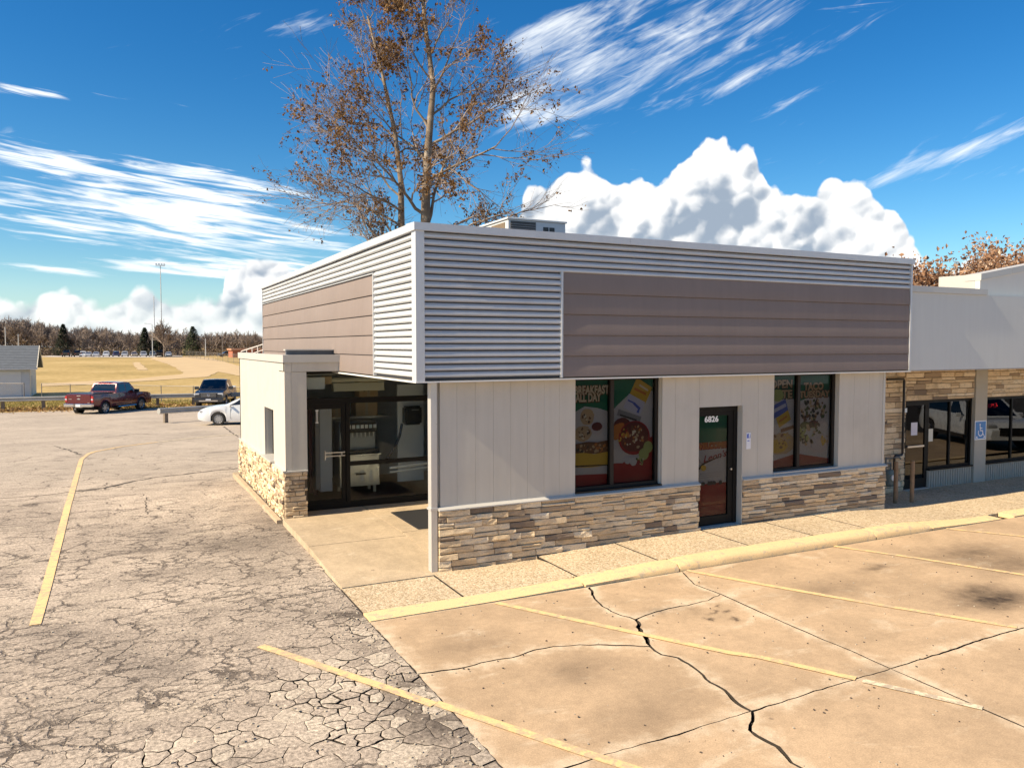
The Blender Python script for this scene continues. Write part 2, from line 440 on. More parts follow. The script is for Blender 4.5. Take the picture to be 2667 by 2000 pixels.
def cdt_fill(outlines, spacing, seed=0):
    r = random.Random(seed); vs = []; es = []
    for o in outlines:
        b = len(vs); vs += [Vector(p) for p in o]; n = len(o); es += [(b + i, b + (i + 1) % n) for i in range(n)]
    o = outlines[0]; xs = [p[0] for p in o]; ys = [p[1] for p in o]
    if spacing:
        y = min(ys) + spacing / 2
        while y < max(ys):
            x = min(xs) + spacing / 2
            while x < max(xs):
                q = (x + r.uniform(-.3, .3) * spacing, y + r.uniform(-.3, .3) * spacing)
                if inside(o, *q): vs.append(Vector(q))
                x += spacing
            y += spacing
    res = delaunay_2d_cdt(vs, es, [], 2 if len(outlines) > 1 else 1, 1e-5)
    return [tuple(v) for v in res[0]], [tuple(f) for f in res[2]]


def strip(pts, w, z, name, m, parent=None, zf=None):
    """thin painted band along a line of ground points"""
    mb = MB(); P = [Vector(p[:2]) for p in pts]; L = []; Rr = []
    for i, p in enumerate(P):
        d = (P[min(i + 1, len(P) - 1)] - P[max(i - 1, 0)]).normalized(); q = Vector((-d.y, d.x)); ww = w[i] if isinstance(w, list) else w
        a, b = p + q * ww / 2, p - q * ww / 2
        L.append((a.x, a.y, (zf(a.y) if zf else 0) + z)); Rr.append((b.x, b.y, (zf(b.y) if zf else 0) + z))
    n = len(P); mb.add(L + Rr, [(i, i + n, i + n + 1, i + 1) for i in range(n - 1)])
    return mb.build(name, m, parent)


# ------------------------------------------------------------------ ground materials
def asphalt_mat(name='worn_asphalt', crack=True, pale=False):
    m = bpy.data.materials.new(name); m.use_nodes = True; g = NT(m.node_tree); b = g.n['Principled BSDF']
    pos = g.new('ShaderNodeNewGeometry').outputs['Position']
    p = g.vm('MULTIPLY', pos, (1, 1, 0))
    n1 = g.noise(p, 0.33, 6, 0.6); n2 = g.noise(p, 1.7, 6, 0.65); n3 = g.noise(p, 26.0, 4, 0.7); n4 = g.noise(p, 90.0, 2, 0.6)
    c = g.ramp(g.m('ADD', g.m('MULTIPLY', n1, 0.65), g.m('MULTIPLY', n2, 0.35)),
               [(0.34, (0.19, 0.158, 0.13)), (0.46, (0.345, 0.285, 0.228)), (0.60, (0.50, 0.415, 0.33))])
    # paler, washed stretches lying across the lot
    w = g.noise(g.vm('MULTIPLY', p, (0.30, 0.95, 1)), 1.0, 7, 0.7, 0.7)
    c = g.mixc(g.m('MULTIPLY', g.ss(w, 0.52, 0.7), 0.75), c, (0.46, 0.385, 0.30))
    y = g.sep(pos)[1]
    c = g.mixc(g.ss(y, 7.0, 17.0, 0.0, 0.55), c, (0.42, 0.36, 0.29))
    # pale abraded flakes
    fl = g.ss(g.noise(g.vm('MULTIPLY', p, (1.0, 2.2, 1)), 3.1, 7, 0.7, 0.4), 0.60, 0.68)
    c = g.mixc(g.m('MULTIPLY', fl, 0.6), c, (0.56, 0.48, 0.375))
    fk = g.ss(g.noise(p, 17.0, 4, 0.7), 0.58, 0.66); c = g.mixc(g.m('MULTIPLY', fk, 0.45), c, (0.58, 0.50, 0.40))
    dkp = g.ss(g.noise(g.vm('ADD', p, (2, 5, 0)), 9.0, 6, 0.75), 0.57, 0.68); c = g.mixc(g.m('MULTIPLY', dkp, 0.5), c, (0.085, 0.066, 0.052))
    c = stains(g, p, c, 'asphalt', (0.07, 0.055, 0.045))
    if pale:
        rn = g.new('ShaderNodeObjectInfo').outputs['Random']; c = g.mixc(g.ss(rn, 0.35, 1.0, 0.0, 0.75), c, (0.52, 0.445, 0.35))
    k = g.m('MULTIPLY_ADD', g.m('SUBTRACT', n3, 0.5), 2.9, 1.0); k = g.m('MULTIPLY', k, g.m('MULTIPLY_ADD', g.m('SUBTRACT', n4, 0.5), 1.4, 1.0))
    c = g.vm('SCALE', c, k)
    hgt = g.m('ADD', g.m('MULTIPLY', n3, 0.5), g.m('MULTIPLY', n4, 0.35))
    if crack:
        wp = g.vm('ADD', p, g.vm('SCALE', g.noise(p, 2.2, 5, 0.65, out=1), 0.42))
        wp2 = g.vm('ADD', p, g.vm('SCALE', g.noise(p, 5.0, 5, 0.7, out=1), 0.26))
        near = g.ss(y, 14.0, 2.0)
        e1 = g.vor(g.vm('MULTIPLY', wp, (.75, 1.5, 1)), 1.15, 'DISTANCE_TO_EDGE'); e2 = g.vor(g.vm('MULTIPLY', wp2, (.8, 1.4, 1)), 3.4, 'DISTANCE_TO_EDGE')
        mask1 = g.ss(g.noise(p, 0.55, 4), 0.30, 0.50); mask2 = g.m('MULTIPLY', g.ss(g.noise(g.vm('ADD', p, (7, 3, 0)), 0.42, 4), 0.31, 0.50), near)
        brk = g.ss(g.noise(p, 1.8, 5, .65), .36, .56)
        w1 = g.m('MULTIPLY', g.m('MULTIPLY', g.ss(e1, 0.004, 0.028, 1.0, 0.0), brk), g.m('MULTIPLY', mask1, g.ss(y, 34.0, 8.0, 0.3, 0.85)))
        w2 = g.m('MULTIPLY', g.m('MULTIPLY', g.ss(e2, 0.008, 0.065, 1.0, 0.0), brk), g.m('MULTIPLY', mask2, 0.8))
        crk = g.m('MAXIMUM', w1, w2)
        c = g.mixc(crk, c, (0.068, 0.053, 0.043))
        hgt = g.m('SUBTRACT', hgt, g.m('MULTIPLY', crk, 1.4))
    g.put(b.inputs['Base Color'], c); b.inputs['Roughness'].default_value = 0.9; b.inputs['Specular IOR Level'].default_value = 0.25
    bn = g.new('ShaderNodeBump'); bn.inputs['Strength'].default_value = 0.75; bn.inputs['Distance'].default_value = 0.012
    g.put(bn.inputs['Height'], hgt); g.l.new(bn.outputs[0], b.inputs['Normal'])
    return m


STAINS = {'concrete': [], 'asphalt': []}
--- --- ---
Print the full listing exactly, dropping the pictures.

Solution to this task:
The Blender Python script for this scene continues. Write part 2, from line 440 on. More parts follow. The script is for Blender 4.5. Take the picture to be 2667 by 2000 pixels.
def cdt_fill(outlines, spacing, seed=0):
    r = random.Random(seed); vs = []; es = []
    for o in outlines:
        b = len(vs); vs += [Vector(p) for p in o]; n = len(o); es += [(b + i, b + (i + 1) % n) for i in range(n)]
    o = outlines[0]; xs = [p[0] for p in o]; ys = [p[1] for p in o]
    if spacing:
        y = min(ys) + spacing / 2
        while y < max(ys):
            x = min(xs) + spacing / 2
            while x < max(xs):
                q = (x + r.uniform(-.3, .3) * spacing, y + r.uniform(-.3, .3) * spacing)
                if inside(o, *q): vs.append(Vector(q))
                x += spacing
            y += spacing
    res = delaunay_2d_cdt(vs, es, [], 2 if len(outlines) > 1 else 1, 1e-5)
    return [tuple(v) for v in res[0]], [tuple(f) for f in res[2]]


def strip(pts, w, z, name, m, parent=None, zf=None):
    """thin painted band along a line of ground points"""
    mb = MB(); P = [Vector(p[:2]) for p in pts]; L = []; Rr = []
    for i, p in enumerate(P):
        d = (P[min(i + 1, len(P) - 1)] - P[max(i - 1, 0)]).normalized(); q = Vector((-d.y, d.x)); ww = w[i] if isinstance(w, list) else w
        a, b = p + q * ww / 2, p - q * ww / 2
        L.append((a.x, a.y, (zf(a.y) if zf else 0) + z)); Rr.append((b.x, b.y, (zf(b.y) if zf else 0) + z))
    n = len(P); mb.add(L + Rr, [(i, i + n, i + n + 1, i + 1) for i in range(n - 1)])
    return mb.build(name, m, parent)


# ------------------------------------------------------------------ ground materials
def asphalt_mat(name='worn_asphalt', crack=True, pale=False):
    m = bpy.data.materials.new(name); m.use_nodes = True; g = NT(m.node_tree); b = g.n['Principled BSDF']
    pos = g.new('ShaderNodeNewGeometry').outputs['Position']
    p = g.vm('MULTIPLY', pos, (1, 1, 0))
    n1 = g.noise(p, 0.33, 6, 0.6); n2 = g.noise(p, 1.7, 6, 0.65); n3 = g.noise(p, 26.0, 4, 0.7); n4 = g.noise(p, 90.0, 2, 0.6)
    c = g.ramp(g.m('ADD', g.m('MULTIPLY', n1, 0.65), g.m('MULTIPLY', n2, 0.35)),
               [(0.34, (0.19, 0.158, 0.13)), (0.46, (0.345, 0.285, 0.228)), (0.60, (0.50, 0.415, 0.33))])
    # paler, washed stretches lying across the lot
    w = g.noise(g.vm('MULTIPLY', p, (0.30, 0.95, 1)), 1.0, 7, 0.7, 0.7)
    c = g.mixc(g.m('MULTIPLY', g.ss(w, 0.52, 0.7), 0.75), c, (0.46, 0.385, 0.30))
    y = g.sep(pos)[1]
    c = g.mixc(g.ss(y, 7.0, 17.0, 0.0, 0.55), c, (0.42, 0.36, 0.29))
    # pale abraded flakes
    fl = g.ss(g.noise(g.vm('MULTIPLY', p, (1.0, 2.2, 1)), 3.1, 7, 0.7, 0.4), 0.60, 0.68)
    c = g.mixc(g.m('MULTIPLY', fl, 0.6), c, (0.56, 0.48, 0.375))
    fk = g.ss(g.noise(p, 17.0, 4, 0.7), 0.58, 0.66); c = g.mixc(g.m('MULTIPLY', fk, 0.45), c, (0.58, 0.50, 0.40))
    dkp = g.ss(g.noise(g.vm('ADD', p, (2, 5, 0)), 9.0, 6, 0.75), 0.57, 0.68); c = g.mixc(g.m('MULTIPLY', dkp, 0.5), c, (0.085, 0.066, 0.052))
    c = stains(g, p, c, 'asphalt', (0.07, 0.055, 0.045))
    if pale:
        rn = g.new('ShaderNodeObjectInfo').outputs['Random']; c = g.mixc(g.ss(rn, 0.35, 1.0, 0.0, 0.75), c, (0.52, 0.445, 0.35))
    k = g.m('MULTIPLY_ADD', g.m('SUBTRACT', n3, 0.5), 2.9, 1.0); k = g.m('MULTIPLY', k, g.m('MULTIPLY_ADD', g.m('SUBTRACT', n4, 0.5), 1.4, 1.0))
    c = g.vm('SCALE', c, k)
    hgt = g.m('ADD', g.m('MULTIPLY', n3, 0.5), g.m('MULTIPLY', n4, 0.35))
    if crack:
        wp = g.vm('ADD', p, g.vm('SCALE', g.noise(p, 2.2, 5, 0.65, out=1), 0.42))
        wp2 = g.vm('ADD', p, g.vm('SCALE', g.noise(p, 5.0, 5, 0.7, out=1), 0.26))
        near = g.ss(y, 14.0, 2.0)
        e1 = g.vor(g.vm('MULTIPLY', wp, (.75, 1.5, 1)), 1.15, 'DISTANCE_TO_EDGE'); e2 = g.vor(g.vm('MULTIPLY', wp2, (.8, 1.4, 1)), 3.4, 'DISTANCE_TO_EDGE')
        mask1 = g.ss(g.noise(p, 0.55, 4), 0.30, 0.50); mask2 = g.m('MULTIPLY', g.ss(g.noise(g.vm('ADD', p, (7, 3, 0)), 0.42, 4), 0.31, 0.50), near)
        brk = g.ss(g.noise(p, 1.8, 5, .65), .36, .56)
        w1 = g.m('MULTIPLY', g.m('MULTIPLY', g.ss(e1, 0.004, 0.028, 1.0, 0.0), brk), g.m('MULTIPLY', mask1, g.ss(y, 34.0, 8.0, 0.3, 0.85)))
        w2 = g.m('MULTIPLY', g.m('MULTIPLY', g.ss(e2, 0.008, 0.065, 1.0, 0.0), brk), g.m('MULTIPLY', mask2, 0.8))
        crk = g.m('MAXIMUM', w1, w2)
        c = g.mixc(crk, c, (0.068, 0.053, 0.043))
        hgt = g.m('SUBTRACT', hgt, g.m('MULTIPLY', crk, 1.4))
    g.put(b.inputs['Base Color'], c); b.inputs['Roughness'].default_value = 0.9; b.inputs['Specular IOR Level'].default_value = 0.25
    bn = g.new('ShaderNodeBump'); bn.inputs['Strength'].default_value = 0.75; bn.inputs['Distance'].default_value = 0.012
    g.put(bn.inputs['Height'], hgt); g.l.new(bn.outputs[0], b.inputs['Normal'])
    return m


STAINS = {'concrete': [], 'asphalt': []}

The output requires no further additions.